Os pupilos do professor Marcelo
Legislativas 2024 (20)
A campanha eleitoral termina hoje com bastante especulação, muito compreensível, sobre quem vencerá as legislativas. Mas uma coisa é certa: o jornalismo sai derrotado. Houve cedências crescentes e até chocantes ao infotainment - promíscua amálgama de informação com entertenimento, transformando as redacções em sociedades recreativas. Sobretudo na televisão.
Dúzias de jornalistas recriam-se como figurantes da política enquanto reality show. Procurando a notícia na rua, durante o dia, e encerrando-se à noite nos estúdios, investidos em comentadores do que haviam descrito horas antes - com o bitaite típico da conversa de café a roubar cada vez mais tempo, espaço e protagonismo à reportagem. Vários deles imitando velhos mestres-escola, distribuindo notas. Como pupilos do professor Marcelo, que inaugurou esta frívola modalidade de avaliação política há mais de 30 anos na TSF.
Confesso que abri a boca de espanto ao ver um deles, que sempre considerei um dos melhores repórteres portugueses, também reduzido agora à condição de avaliador numérico. Enquanto uma excelente repórter, que já cobriu guerras e outras calamidades em paragens longínquas, desperdiçava o talento com questionários aos líderes partidários mais próprios das revistas cor-de-rosa. Eis uma das perguntas: «Quando foi a última vez que escreveu uma carta de amor?»
Sim, o jornalismo sai derrotado desta campanha. Por culpa própria: anda há anos a esforçar-se muito para se tornar irrelevante. Assim não admira que Luís Montenegro e Pedro Nuno Santos tenham recusado dar entrevistas ao Expresso, considerado o mais influente jornal português. Preferiram exibir-se perante a Cristina Ferreira nas manhãs da TVI ou marcar presença no programa humorístico do Ricardo Araújo Pereira nos serões da SIC. Faz sentido: se a cobertura jornalística adopta a lógica do reality show, siga-se o original em vez da cópia.
Pior ainda quando o modelo dos debates decalca o dos programas de bola, cheios de palpiteiros de cachecol clubístico, imitando claques de futebol. Sem o menor esforço de isenção, rigor, equidistância, frieza analítica, argumento racional: o que importa é exibir o emblema partidário.

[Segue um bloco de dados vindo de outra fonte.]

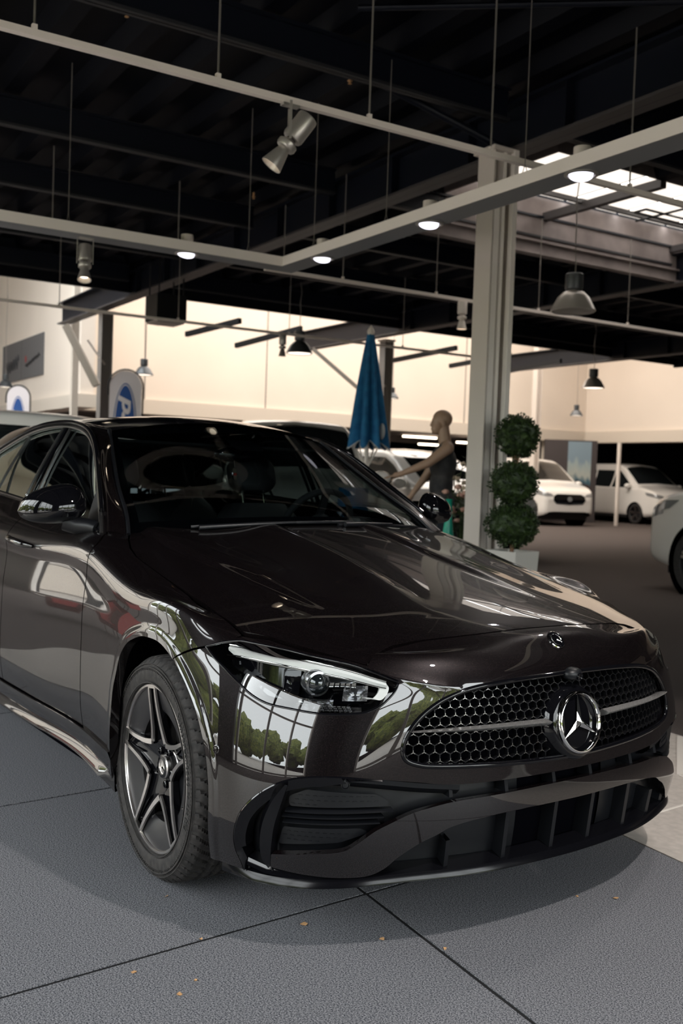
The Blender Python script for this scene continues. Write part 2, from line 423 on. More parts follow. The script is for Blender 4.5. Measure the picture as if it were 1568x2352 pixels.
# fine look-up table for scattered points, right-hand side (y < 0)
_fu = np.linspace(-.3, 4.4, 700); _fv = np.linspace(-.04, .9, 260); _fP = surf(_fu, _fv)
_fN = np.cross(np.gradient(_fP, axis=0), np.gradient(_fP, axis=1)); _fN /= np.linalg.norm(_fN, axis=2)[..., None]
if _fN[200, 100] @ np.array([1, -1, 0]) < 0: _fN = -_fN
def SPN(u, v):
    u = np.atleast_1d(np.asarray(u, float)); v = np.atleast_1d(np.asarray(v, float))
    a = np.clip((u-_fu[0])/(_fu[1]-_fu[0]), 0, len(_fu)-1.001); b = np.clip((v-_fv[0])/(_fv[1]-_fv[0]), 0, len(_fv)-1.001)
    i = a.astype(int); j = b.astype(int); a = (a-i)[:, None]; b = (b-j)[:, None]
    f = lambda T: T[i, j]*(1-a)*(1-b)+T[i+1, j]*a*(1-b)+T[i, j+1]*(1-a)*b+T[i+1, j+1]*a*b
    return f(_fP), f(_fN)
def SP(u, v, off=0.0, side=-1):
    """point on the body skin; negative u is the other side; side=+1 mirrors to the left flank"""
    u = np.atleast_1d(np.asarray(u, float)); sg = np.where(u < 0, -1.0, 1.0)
    P, N = SPN(np.abs(u), v); Q = P+N*np.broadcast_to(np.asarray(off, float), (len(P),))[:, None]
    Q[:, 1] *= sg*(-side); return Q
def mir(V): return [(v[0], -v[1], v[2]) for v in V]
SHOULDER = [(1.16,.600),(1.30,.618),(1.5,.624),(1.75,.626),(1.98,.630),(2.4,.634),(3.0,.636),(3.7,.634),(4.4,.628),(4.9,.62)]
NOSEL = [(.40,.512),(.45,.517),(.507,.527),(.59,.546),(.656,.570)]
def pdist(path, u, v):
    path = np.asarray(path, float); d = np.full(u.shape, 1e9)
    for a, b in zip(path[:-1], path[1:]):
        e = b-a; t = np.clip(((u-a[0])*e[0]+(v-a[1])*e[1])/(e@e), 0, 1); d = np.minimum(d, (u-a[0]-t*e[0])**2+(v-a[1]-t*e[1])**2)
    return np.sqrt(d)
def crease(P, U, W_):
    """shoulder line, nose edge and wheel arch lips pressed into the skin"""
    aU = np.abs(U); n = len(np.unique(U)); G = P.reshape(n, -1, 3); N = np.cross(np.gradient(G, axis=0), np.gradient(G, axis=1)); N /= np.linalg.norm(N, axis=2)[..., None]+1e-12
    N = N.reshape(-1, 3); s = np.sign((N*(P-np.array([-1.3, 0, .3]))).sum(1)); N = N*s[:, None]
    o = .0065*np.exp(-pdist(smooth_path(SHOULDER, 3), aU, W_)/.030)*np.clip((aU-1.14)/.18, 0, 1)*np.clip((5.0-aU)/.5, 0, 1)
    o += .0060*np.exp(-pdist(smooth_path(NOSEL, 3), aU, W_)/.016)*np.clip((aU-.38)/.06, 0, 1)
    for A_ in (ARCH, RARCH):
        dd = pdist([tuple(p) for p in A_], aU, W_); o += .0042/(1+np.exp((dd-.026)/.0022))
    return P+N*o[:, None]
def bodygrid(u0, u1, nu, v0, v1, nv, full=False):
    us = np.linspace(u0, u1, nu); vs = np.linspace(v0, v1, nv)
    if full:
        P = surf(np.abs(us), vs); P[us < 0, :, 1] *= -1
    else: P = surf(us, vs)
    U, W = np.meshgrid(us, vs, indexing='ij')
    P = P.reshape(-1, 3)
    return (crease(P, U.ravel(), W.ravel()) if v1 < 1 else P), U.ravel(), W.ravel(), gridfaces(nu, nv)
car = empty('car', 'very dark brown glossy saloon car with star emblem grille, parked on dark floor tiles', 'car')
GAP = .0030
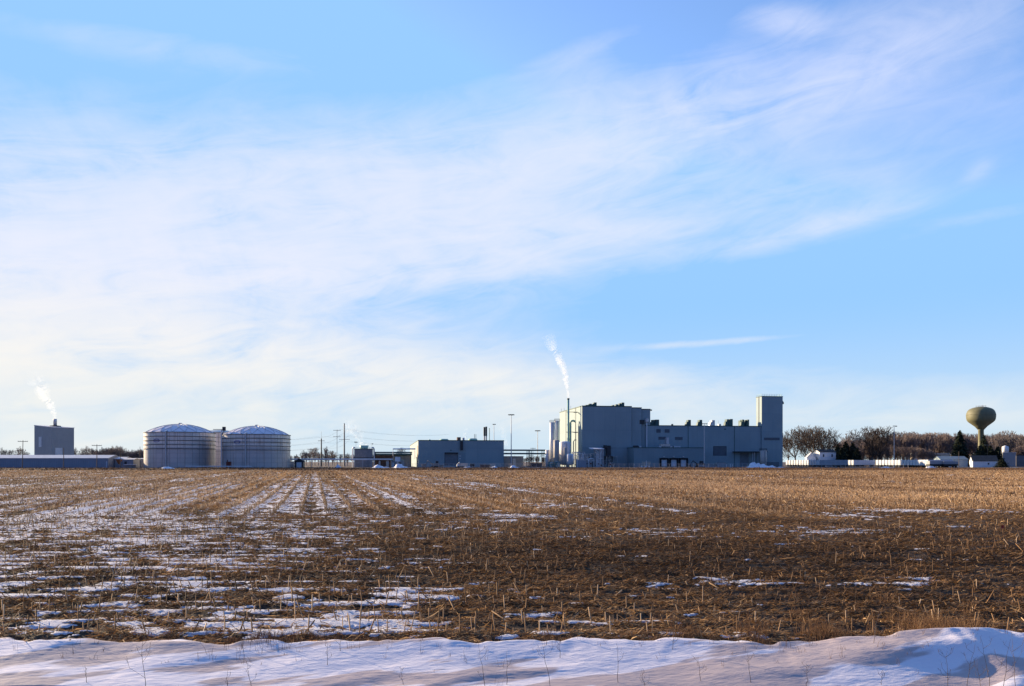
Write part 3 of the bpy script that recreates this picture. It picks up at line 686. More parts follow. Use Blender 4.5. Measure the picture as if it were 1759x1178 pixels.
# louvres, windows, doors
W1.panel('louver', 1127.5, 737, 1135, 743, m_louv); W1.panel('louver', 1142, 737, 1150, 743, m_louv)
W1.panel('louver', 1131, 750, 1144, 755, m_louv); W1.panel('louver', 1159.5, 750.5, 1172.5, 755.5, m_louv)
W1.panel('louver', 1226, 767, 1247, 782.5, m_louv, frame=0.25)
T1.panel('louver', 1312.5, 751.5, 1339, 756, m_louv)
W1.panel('wall_vent', 1244, 736, 1247, 738, m_trim)
for px in (1133, 1149.5, 1166):
    d = D1.panel('dock_door', px + 2.5, 789.5, px + 12.5, 801, m_door, 0.25)
    x0, y, z1 = D1.loc(px, 786.5); x1, _, _ = D1.loc(px + 15, 790); z0 = D1.loc(px, 801)[2]; xa = D1.loc(px + 2.5, 790)[0]; xb = D1.loc(px + 12.5, 790)[0]; za = D1.loc(px, 789.5)[2]
    q = MB().box(x0, xa - .003, y - 0.8, y - .003, z0, z1).box(xb + .003, x1, y - 0.8, y - .003, z0, z1).box(xa, xb, y - 0.8, y - .003, za + .003, z1)
    q.build('dock_seal', m_rub, d)
    x, y, z = D1.loc(px + 6, 783.5); MB().box(x, x + 0.9, y - .5, y - .003, z - .5, z).build('lamp', m_galv, fac)
# darker entrance with canopy near the tower, and canopy behind the pipework
cn = W1.loc(1258, 775.5); c2 = W1.loc(1312, 776.5)
MB().box(cn[0], c2[0], cn[1] - 5, cn[1] - .003, c2[2] - .1, c2[2] + .35).build('canopy', m_dark, fac)
for px in (1287, 1290, 1296): x, y, z = W1.loc(px, 777); MB().tube([(x, y - 4.5, -.2), (x, y - 4.5, z)], 0.16, 6).build('canopy_post', m_galv, fac)
W1.panel('garage_door', 1271, 778, 1286, 800, m_doorg)
T1.panel('garage_door', 1317, 793.5, 1338, 801, m_doorg)
x, y, z = W1.loc(1304, 774)
# rooftop units on the wing: green boxes with slanted intake hoods
for (a, b2, top) in ((1121.5, 1125, 722), (1127, 1132, 721.5), (1182.5, 1186.5, 722), (1202, 1206, 722), (1249, 1252.5, 721), (1254.5, 1258.5, 720.5), (1275.5, 1278, 721.5), (1284.5, 1286.5, 721.5)):
    W1.roofbox('rooftop_unit', a - .4, b2 + .3, top - 1.0, 8, 3.2, m_trim, hood=True)
W1.roofbox('rooftop_unit', 1272, 1275.2, 722, 9.5, 3, m_trim); W1.roofbox('rooftop_unit', 1280.5, 1284, 721.5, 9, 3, m_trim, hood=True)
W1.roofbox('rooftop_unit', 1223, 1228, 721.5, 10, 3, m_galv, hood=True)
W1.roofbox('exhaust_cap', 1235, 1238.5, 728, 12, 2, m_galv); W1.roofbox('exhaust_cap', 1155, 1156.5, 728, 12, 2, m_trim); W1.roofbox('exhaust_cap', 1180, 1181, 728, 12, 2, m_trim)
u = PL.u(1233.5, 12); MB().tube([(u, 12, W1.H - .3), (u, 12, PL.z(722, u, 12))], 0.12, 5).build('antenna', m_galv, fac)
# units on the tall block
for (a, b2, top, hd) in ((1006, 1010, 695.3, 0), (1012.5, 1016.5, 693.2, 1), (1020.5, 1025, 691, 1), (1058, 1062, 694.3, 0), (1064, 1067, 692.6, 0), (1068, 1072.5, 691.2, 1), (1052, 1055, 695.5, 0)):
    B1.roofbox('rooftop_unit', a, b2, top, 8, 3, m_trim, hood=bool(hd))
B1c.roofbox('rooftop_unit', 1117.3, 1120, 723, 9.5, 3, m_trim)
# gear on the lower dock roof
for (a, b2, top, mm_) in ((1090, 1096, 765, m_dark), (1136, 1151, 762.5, m_tan), (1145, 1149, 751.5, m_galv), (1132, 1155, 766.3, m_galv), (1158, 1169, 766, m_galv), (1098, 1102, 765.8, m_galv)):
    D1.roofbox('rooftop_unit', a, b2, top, -6 if b2 - a < 12 else -7.5, 3, mm_)
# exhaust riser on the step
u = PL.u(1110, 2.2); z0 = PL.z(768, u, 2); z1 = PL.z(724, u, 2)
MB().tube([(u, 1.2, z0), (u, 1.2, z1)], 0.3, 8).build('exhaust_pipe', m_white, fac)
MB().tube([(u, 1.0, z1 - .2), (u, 1.0, PL.z(719, u, 2))], 1.1, 12).build('exhaust_fan', m_galv, fac)
MB().box(u - 4.2, u - 1.5, 1.0, 2.9, PL.z(728, u), PL.z(721, u)).build('air_handler', m_dark, fac)
# railing and beacon on the tower, dark horn on its right side
rl = MB(); uu0, uu1 = T1.u0 + .3, T1.u1 - .3; zt = T1.H + .2
for zz in (0.55, 1.1):
    for (a, b2) in (((uu0, 1.9), (uu1, 1.9)), ((uu0, 1.9), (uu0, 8.4)), ((uu1, 1.9), (uu1, 8.4)), ((uu0, 8.4), (uu1, 8.4))): rl.tube([(a[0], a[1], zt + zz), (b2[0], b2[1], zt + zz)], 0.05, 4)
for k in range(9):
    q = uu0 + (uu1 - uu0) * k / 8; rl.tube([(q, 1.9, zt - .3), (q, 1.9, zt + 1.1)], 0.05, 4); rl.tube([(q, 8.4, zt - .3), (q, 8.4, zt + 1.1)], 0.05, 4)
rl.build('roof_railing', m_green, fac)
x, y, z = T1.loc(1344.5, 690); MB().poly([(x, y + .5, z - .4), (x, y + 3, z - .4), (x, y + .5, z + 1.1), (x, y + 3, z + 1.1), (x + 1.3, y + 1, z - 1.2), (x + 1.3, y + 2.5, z - 1.2), (x + 1.2, y + 1, z - .2), (x + 1.2, y + 2.5, z - .2)], [(0, 2, 6, 4), (1, 5, 7, 3), (2, 3, 7, 6), (0, 4, 5, 1), (4, 6, 7, 5), (0, 1, 3, 2)]).build('vent_hood', m_dark, fac)
MB().tube([(T1.u0 - .25, 5, W1.H), (T1.u0 - .25, 5, T1.H)], 0.16, 6).build('downpipe', m_tan, fac)
MB().tube([(-0.3, 15, 1), (-0.3, 15, B1.H)], 0.14, 6).build('downpipe', m_tan, fac)
MB().tube([(-0.3, 40, 1), (-0.3, 40, B1.H)], 0.14, 6).build('downpipe', m_tan, fac)
MB().box(-0.25, -.003, 42, 52, 12, 14).build('louver', m_tan, fac)
for v in (30, 48, 56): MB().tube([(0.5, v, B1.H), (0.5, v, B1.H + 2.2)], 0.08, 4).build('antenna', m_galv, fac)

# small tank beside the end tower
def vtank(name, label, px0, px1, top, v, m, group=None, cat='tank', dome=0.18, rail=False, legs=False, base=0.0, n=28, conetop=False):
    u0, u1 = PL.u(px0, v), PL.u(px1, v); uc = (u0 + u1) / 2; r = (u1 - u0) / 2; H = PL.z(top, uc, v); p = PL.pt(uc, v)
    root = empty(name, (p[0], p[1], 0), PL.yaw, label, cat, group)
    z0 = 1.6 if legs else -0.2
    dh = r * dome
    prof = [(r, z0), (r, H - dh)] + [(r * math.cos(a), H - dh + dh * math.sin(a)) for a in (0.35, 0.7, 1.05, 1.35)] + [(r * 0.05, H)]
    if legs: prof = [(r * 0.35, z0 - .5), (r * 0.85, z0 - .1)] + prof
    MB().lathe(prof, n).build('shell', m, root, smooth=True)
    bd = MB()
    for k in range(1, 5):
        z = z0 + (H - dh - z0) * k / 5; bd.lathe([(r + .03, z - .06), (r + .06, z), (r + .03, z + .06)], n)
    bd.build('weld_band', m, root)
    if legs:
        for k in range(4):
            a = math.pi / 4 + k * math.pi / 2; x, y = r * .85 * math.cos(a), r * .85 * math.sin(a); MB().tube([(x, y, -.2), (x, y, z0 + .2)], 0.14, 6).build('leg', m_galv, root)
    if rail:
        rr = MB()
        for zz in (.6, 1.2): rr.tube([((r + .1) * math.cos(a * .3927), (r + .1) * math.sin(a * .3927), H - dh + zz) for a in range(17)], 0.05, 4)
        for a in range(16): x, y = (r + .1) * math.cos(a * .3927), (r + .1) * math.sin(a * .3927); rr.tube([(x, y, H - dh - .2), (x, y, H - dh + 1.2)], 0.05, 4)
        rr.build('railing', m_dark, root)
    lad = MB().box(-.25, -.18, -r - .3, -r - .05, 0, H - dh).box(.18, .25, -r - .3, -r - .05, 0, H - dh)
    for k in range(int(H / 0.9)): lad.box(-.18, .18, -r - .25, -r - .2, k * .9, k * .9 + .08)
    lad.build('ladder', m_galv, root)
    return root, uc, r, H
vtank('storage_tank', 'grey cylindrical tank at the foot of the end tower', 1305.5, 1316.5, 773.5, -4, m_tan, dome=0.05, rail=True)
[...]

O apogeu do ridículo talvez tenha sido esta nota 8 (em dez) atribuída quarta-feira por Ana Gomes na SIC-N ao candidato que entusiasticamente apoia enquanto aplicava ao candidato rival um metafórico pontapé nos fundilhos, brindando-o com implacável nota zero.
É salutar que as pessoas estejam cada vez mais distantes destes alegados espaços informativos que nada têm a ver com jornalismo. Estou com elas. Se as opções à escolha forem Ana Gomes e Cristina Ferreira, não hesito um segundo em votar nesta.